If you are generating a random dungeon, like in a Roguelike, there's a sort of paradox. One possibility is that you generate the entire dungeon ahead of time, and then progressively reveal it to the player. This is how we normally understand real-world buildings to work - they have definite architecture, before you visit them. Another possibility is that you generate the dungeon just-in-time. When the player opens a door to an unobserved room, then at that moment, the game figures out what size and shape and contents are.
The paradox is that the player can't (without cheating and looking at the game's memory) really tell which is the case. I associate it with idea of solipsism.
It's not a binary, either; there's a whole "how solipsistic is this game's implementation"? Perhaps one game generates a level at a time, but shows one room at a time. This is more solipsistic than another game that generates all levels ahead of time and then shows one room at a time, but less solipsistic than a third game that generates each room, exactly when the player first opens the door.
Usuaully, the developer of the game chooses when to generate any particular feature based primarily on performance concerns. For example, if the game has a large and detailed overworld, the developer may choose to generate the landscape on-demand, in order to avoid keeping the entire map in memory. On the other hand, if each level of a dungeon is both small and self-contained, then generating the entire level when the player first arrives on that level may be more convenient than generating it piecemeal as the player walks through it.

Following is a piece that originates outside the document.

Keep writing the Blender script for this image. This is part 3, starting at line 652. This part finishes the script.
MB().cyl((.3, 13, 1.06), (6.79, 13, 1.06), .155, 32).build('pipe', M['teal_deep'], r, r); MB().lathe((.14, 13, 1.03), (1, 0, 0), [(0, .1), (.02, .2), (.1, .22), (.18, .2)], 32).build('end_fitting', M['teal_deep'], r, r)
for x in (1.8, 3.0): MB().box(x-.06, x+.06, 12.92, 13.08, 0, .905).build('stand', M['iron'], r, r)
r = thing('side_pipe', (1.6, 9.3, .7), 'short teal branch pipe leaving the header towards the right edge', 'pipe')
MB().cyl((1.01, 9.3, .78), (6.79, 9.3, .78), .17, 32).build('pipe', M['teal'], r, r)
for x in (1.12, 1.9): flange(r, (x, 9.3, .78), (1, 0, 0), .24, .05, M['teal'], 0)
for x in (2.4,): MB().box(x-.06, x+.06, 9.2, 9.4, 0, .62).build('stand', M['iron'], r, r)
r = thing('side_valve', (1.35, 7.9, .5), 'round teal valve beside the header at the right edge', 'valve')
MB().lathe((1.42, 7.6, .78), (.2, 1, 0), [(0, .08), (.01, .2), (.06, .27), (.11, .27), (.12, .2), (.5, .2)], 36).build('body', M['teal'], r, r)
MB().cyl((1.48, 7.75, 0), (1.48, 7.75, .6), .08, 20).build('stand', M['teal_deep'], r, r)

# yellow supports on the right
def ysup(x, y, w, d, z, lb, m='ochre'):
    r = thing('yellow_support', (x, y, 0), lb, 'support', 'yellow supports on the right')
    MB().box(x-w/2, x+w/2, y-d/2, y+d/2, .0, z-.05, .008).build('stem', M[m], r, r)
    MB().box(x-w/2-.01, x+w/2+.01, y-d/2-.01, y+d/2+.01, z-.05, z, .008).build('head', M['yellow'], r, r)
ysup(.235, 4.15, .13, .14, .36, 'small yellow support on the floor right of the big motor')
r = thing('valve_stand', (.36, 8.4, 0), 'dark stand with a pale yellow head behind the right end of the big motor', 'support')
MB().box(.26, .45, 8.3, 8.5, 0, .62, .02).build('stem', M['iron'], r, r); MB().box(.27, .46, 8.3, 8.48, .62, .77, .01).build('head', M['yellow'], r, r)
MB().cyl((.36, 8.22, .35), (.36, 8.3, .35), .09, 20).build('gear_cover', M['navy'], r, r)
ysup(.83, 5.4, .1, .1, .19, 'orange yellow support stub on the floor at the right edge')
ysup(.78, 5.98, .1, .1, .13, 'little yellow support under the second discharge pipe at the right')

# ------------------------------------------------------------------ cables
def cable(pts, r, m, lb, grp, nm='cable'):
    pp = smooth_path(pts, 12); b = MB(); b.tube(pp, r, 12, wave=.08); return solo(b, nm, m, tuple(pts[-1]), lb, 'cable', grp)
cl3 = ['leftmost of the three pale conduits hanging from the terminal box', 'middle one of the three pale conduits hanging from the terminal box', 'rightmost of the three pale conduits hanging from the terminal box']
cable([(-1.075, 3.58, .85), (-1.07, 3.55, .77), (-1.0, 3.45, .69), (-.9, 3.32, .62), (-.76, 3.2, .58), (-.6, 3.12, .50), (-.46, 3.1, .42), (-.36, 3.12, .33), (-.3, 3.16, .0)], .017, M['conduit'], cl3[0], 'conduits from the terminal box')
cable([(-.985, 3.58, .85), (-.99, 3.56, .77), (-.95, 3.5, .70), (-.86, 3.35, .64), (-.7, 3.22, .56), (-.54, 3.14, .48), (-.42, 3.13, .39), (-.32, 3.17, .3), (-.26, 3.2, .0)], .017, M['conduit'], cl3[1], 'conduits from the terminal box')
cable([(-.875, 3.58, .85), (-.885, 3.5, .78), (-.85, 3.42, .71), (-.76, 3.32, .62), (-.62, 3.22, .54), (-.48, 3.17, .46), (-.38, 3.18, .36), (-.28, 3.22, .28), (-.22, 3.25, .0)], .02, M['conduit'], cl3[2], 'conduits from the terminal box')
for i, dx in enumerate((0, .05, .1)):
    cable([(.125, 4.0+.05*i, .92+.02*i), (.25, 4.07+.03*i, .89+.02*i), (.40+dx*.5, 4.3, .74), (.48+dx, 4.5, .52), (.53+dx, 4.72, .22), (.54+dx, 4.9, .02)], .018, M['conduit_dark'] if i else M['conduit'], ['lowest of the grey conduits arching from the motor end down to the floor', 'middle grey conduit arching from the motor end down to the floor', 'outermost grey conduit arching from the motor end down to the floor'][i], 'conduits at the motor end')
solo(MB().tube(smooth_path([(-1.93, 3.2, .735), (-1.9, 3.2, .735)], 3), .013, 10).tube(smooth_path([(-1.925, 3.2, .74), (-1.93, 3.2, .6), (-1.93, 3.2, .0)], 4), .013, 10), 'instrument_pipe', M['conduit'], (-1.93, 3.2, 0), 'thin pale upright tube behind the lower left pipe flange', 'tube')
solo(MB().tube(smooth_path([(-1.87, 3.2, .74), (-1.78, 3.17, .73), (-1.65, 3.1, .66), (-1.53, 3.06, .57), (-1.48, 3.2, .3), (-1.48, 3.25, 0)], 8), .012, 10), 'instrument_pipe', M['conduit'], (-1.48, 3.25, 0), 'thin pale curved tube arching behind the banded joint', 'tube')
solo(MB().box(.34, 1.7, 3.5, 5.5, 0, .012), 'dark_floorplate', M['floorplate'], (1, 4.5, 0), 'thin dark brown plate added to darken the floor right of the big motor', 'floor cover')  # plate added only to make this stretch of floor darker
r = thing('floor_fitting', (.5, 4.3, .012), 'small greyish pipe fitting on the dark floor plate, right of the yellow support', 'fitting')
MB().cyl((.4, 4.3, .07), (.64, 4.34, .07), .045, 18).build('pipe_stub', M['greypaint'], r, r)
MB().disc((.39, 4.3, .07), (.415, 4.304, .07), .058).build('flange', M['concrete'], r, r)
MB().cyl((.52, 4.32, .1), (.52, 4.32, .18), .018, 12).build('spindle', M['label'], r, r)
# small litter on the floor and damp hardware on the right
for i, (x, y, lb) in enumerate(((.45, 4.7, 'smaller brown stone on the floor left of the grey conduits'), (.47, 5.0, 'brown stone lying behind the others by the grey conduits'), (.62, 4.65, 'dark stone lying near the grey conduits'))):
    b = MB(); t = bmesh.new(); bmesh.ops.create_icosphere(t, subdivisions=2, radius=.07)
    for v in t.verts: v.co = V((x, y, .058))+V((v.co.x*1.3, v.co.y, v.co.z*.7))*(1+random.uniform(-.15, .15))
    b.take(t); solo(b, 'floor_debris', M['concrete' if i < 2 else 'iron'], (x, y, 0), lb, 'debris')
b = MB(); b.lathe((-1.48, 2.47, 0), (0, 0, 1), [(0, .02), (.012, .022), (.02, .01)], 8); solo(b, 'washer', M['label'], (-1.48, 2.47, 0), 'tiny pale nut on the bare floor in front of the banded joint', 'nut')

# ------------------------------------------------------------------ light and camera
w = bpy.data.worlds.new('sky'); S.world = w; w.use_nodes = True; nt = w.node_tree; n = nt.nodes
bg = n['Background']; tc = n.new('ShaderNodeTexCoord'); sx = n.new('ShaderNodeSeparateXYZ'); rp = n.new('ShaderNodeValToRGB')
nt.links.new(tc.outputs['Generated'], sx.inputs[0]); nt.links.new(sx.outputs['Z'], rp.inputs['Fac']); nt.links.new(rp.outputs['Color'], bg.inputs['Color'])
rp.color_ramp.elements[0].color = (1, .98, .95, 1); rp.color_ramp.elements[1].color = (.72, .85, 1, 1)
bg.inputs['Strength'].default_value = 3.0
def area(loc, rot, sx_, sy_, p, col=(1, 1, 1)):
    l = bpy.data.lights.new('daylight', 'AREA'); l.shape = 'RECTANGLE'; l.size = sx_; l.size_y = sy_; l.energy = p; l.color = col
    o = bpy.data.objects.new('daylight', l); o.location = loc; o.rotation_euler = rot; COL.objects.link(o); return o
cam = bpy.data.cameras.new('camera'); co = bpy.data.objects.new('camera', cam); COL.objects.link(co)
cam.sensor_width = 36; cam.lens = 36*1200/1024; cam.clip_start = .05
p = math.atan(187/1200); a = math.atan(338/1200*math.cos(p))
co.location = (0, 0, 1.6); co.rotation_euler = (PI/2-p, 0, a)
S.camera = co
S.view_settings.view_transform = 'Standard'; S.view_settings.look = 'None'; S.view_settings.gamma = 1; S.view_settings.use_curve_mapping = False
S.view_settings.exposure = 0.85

There's a whole "observer independent world" sidetrack that we could go into. Some games, such as Skyrim, generate "level-appropriate" enemies and loot when the player observes a space for the first time. This tends to undercut the substance and reality of the world. For example, the player will be "punished" for spending time studying Speech in a city when they next go into a cave, because the player's total-skill-point increases will cause more dangerous monsters to be generated, and Speech is unlikely to help with Draugr. However, let's not go down that side-track, tempting though it is, and confine our attention to techniques that sustain the illusion of a world.

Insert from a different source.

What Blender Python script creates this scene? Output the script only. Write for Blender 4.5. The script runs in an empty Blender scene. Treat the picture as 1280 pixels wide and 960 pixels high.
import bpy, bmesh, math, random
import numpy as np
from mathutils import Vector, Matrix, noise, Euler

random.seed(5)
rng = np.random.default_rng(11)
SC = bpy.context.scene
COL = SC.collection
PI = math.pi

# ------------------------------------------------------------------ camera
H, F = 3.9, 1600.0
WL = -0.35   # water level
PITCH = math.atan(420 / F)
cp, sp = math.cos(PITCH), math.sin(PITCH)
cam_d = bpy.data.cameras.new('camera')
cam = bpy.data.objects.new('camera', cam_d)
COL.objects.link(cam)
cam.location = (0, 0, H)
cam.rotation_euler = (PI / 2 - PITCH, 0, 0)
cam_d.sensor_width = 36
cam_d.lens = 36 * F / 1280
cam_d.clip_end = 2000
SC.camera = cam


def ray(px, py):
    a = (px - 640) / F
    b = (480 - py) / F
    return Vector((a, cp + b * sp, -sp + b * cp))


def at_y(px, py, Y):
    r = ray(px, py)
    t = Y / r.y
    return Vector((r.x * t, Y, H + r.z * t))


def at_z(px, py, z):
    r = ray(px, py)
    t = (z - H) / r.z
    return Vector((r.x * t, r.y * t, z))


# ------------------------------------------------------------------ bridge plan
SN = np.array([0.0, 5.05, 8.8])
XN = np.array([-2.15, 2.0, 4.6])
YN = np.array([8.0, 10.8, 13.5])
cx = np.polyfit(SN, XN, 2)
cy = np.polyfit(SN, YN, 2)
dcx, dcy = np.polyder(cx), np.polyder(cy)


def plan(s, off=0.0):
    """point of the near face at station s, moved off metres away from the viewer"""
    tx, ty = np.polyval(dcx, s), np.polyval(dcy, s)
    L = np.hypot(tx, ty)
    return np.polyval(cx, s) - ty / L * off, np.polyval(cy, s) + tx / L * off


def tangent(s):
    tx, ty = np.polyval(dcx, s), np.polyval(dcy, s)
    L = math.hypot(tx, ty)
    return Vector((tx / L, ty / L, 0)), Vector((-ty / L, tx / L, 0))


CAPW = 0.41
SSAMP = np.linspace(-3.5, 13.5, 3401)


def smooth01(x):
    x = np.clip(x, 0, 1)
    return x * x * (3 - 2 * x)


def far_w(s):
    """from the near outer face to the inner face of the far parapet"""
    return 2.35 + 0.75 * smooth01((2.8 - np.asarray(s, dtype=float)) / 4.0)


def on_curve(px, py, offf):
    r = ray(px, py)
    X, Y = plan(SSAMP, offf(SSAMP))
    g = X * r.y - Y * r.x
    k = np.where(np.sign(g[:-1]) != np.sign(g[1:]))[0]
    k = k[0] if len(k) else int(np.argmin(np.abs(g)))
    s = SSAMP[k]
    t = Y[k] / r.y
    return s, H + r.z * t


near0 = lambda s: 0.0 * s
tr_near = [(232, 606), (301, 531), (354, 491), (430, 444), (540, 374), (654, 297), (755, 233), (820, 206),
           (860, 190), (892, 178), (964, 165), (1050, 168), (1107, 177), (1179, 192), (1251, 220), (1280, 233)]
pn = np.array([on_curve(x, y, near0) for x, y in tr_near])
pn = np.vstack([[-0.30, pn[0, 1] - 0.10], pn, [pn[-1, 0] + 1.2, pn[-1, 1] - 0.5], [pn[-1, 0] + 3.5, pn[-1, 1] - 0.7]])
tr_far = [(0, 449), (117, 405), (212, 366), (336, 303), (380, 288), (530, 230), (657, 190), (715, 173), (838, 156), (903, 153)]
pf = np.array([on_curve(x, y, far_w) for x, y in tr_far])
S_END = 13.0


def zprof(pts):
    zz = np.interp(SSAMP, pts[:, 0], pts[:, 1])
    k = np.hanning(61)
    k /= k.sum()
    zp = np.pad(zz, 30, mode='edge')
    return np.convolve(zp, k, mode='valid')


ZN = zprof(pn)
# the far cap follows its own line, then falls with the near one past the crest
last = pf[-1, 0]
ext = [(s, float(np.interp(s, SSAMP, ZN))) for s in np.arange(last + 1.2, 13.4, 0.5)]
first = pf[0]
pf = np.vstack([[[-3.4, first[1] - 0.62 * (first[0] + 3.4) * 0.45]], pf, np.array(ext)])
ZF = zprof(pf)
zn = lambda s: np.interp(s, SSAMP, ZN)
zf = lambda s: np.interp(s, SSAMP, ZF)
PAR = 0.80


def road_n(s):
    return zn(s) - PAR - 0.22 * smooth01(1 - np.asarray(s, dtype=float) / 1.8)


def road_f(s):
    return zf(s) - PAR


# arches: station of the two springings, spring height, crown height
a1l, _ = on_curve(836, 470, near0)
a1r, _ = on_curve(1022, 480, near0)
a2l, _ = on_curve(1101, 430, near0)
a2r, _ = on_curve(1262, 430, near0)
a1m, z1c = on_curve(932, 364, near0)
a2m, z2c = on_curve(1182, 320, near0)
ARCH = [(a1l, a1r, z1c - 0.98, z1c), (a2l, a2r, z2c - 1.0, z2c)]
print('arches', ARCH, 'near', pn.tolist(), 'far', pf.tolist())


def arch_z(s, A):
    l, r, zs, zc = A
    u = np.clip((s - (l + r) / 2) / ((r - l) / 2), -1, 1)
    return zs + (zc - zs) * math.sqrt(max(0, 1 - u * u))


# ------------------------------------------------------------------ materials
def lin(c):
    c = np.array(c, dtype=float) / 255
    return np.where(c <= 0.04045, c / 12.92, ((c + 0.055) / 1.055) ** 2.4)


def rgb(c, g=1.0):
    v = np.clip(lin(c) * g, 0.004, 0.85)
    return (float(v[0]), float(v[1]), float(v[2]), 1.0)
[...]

The Pólya Urn is the idea of selecting a ball from an urn filled with white and black balls, and, if the ball is white, putting two white balls back into the urn, and, if the ball is black, putting two black balls back into the urn.
This has a peculiar feature of baking the player's past interactions with the urn into the player's future interactions. If you have drawn 75% white balls and 25% black balls from the urn, then your probability of drawing a white ball in the future is moved toward 75% - the more you interact with the urn, the more definite the urn's behavior becomes. After a while, the urn becomes more like a weighted coin. Because of the solipsism phenomenon, a player with no access to the internals, just the sequence of white and black balls, will have difficulty distinguishing the urn from a weighted coin, with its weight generated once, at the beginning.
Bootstrapping the game from the player's previous behavior is a really excellent idea. It finesses several problems. First, the player is hungry for "content", and content is expensive to produce. (Of course, you could go to multiplayer, but that introduces its own puzzles, like liquidity - can you find someone to play with?).
Second, the player wants to make meaningful long-term decisions - by building the player's future out of the player's past, you're building a mechanism for that to occur. Sean Barrett's Succor, and Extreme Exorcism and Chronotron each use this explicitly, but games with a significant amount of digging or building, such as Minecraft, Dungeon Keeper, or SimCity, derive a significant portion of their interest from this interaction between the player's past and the player's future.
Role-playing games without building or digging have some of this, but often less, precisely because the player's statistics, skill allocations, equipment and inventory are a low-bandwidth way for the player's past to communicate with the player's future.
Anyway, I think Pólya urn generation is neat and I'd like to see more use of it in procedural generation stuff. I wrote two number sequence completion puzzle generators, one with and one without using Pólya urn generation. a, b. If you play twenty or thirty rounds, I think you can tell which is which.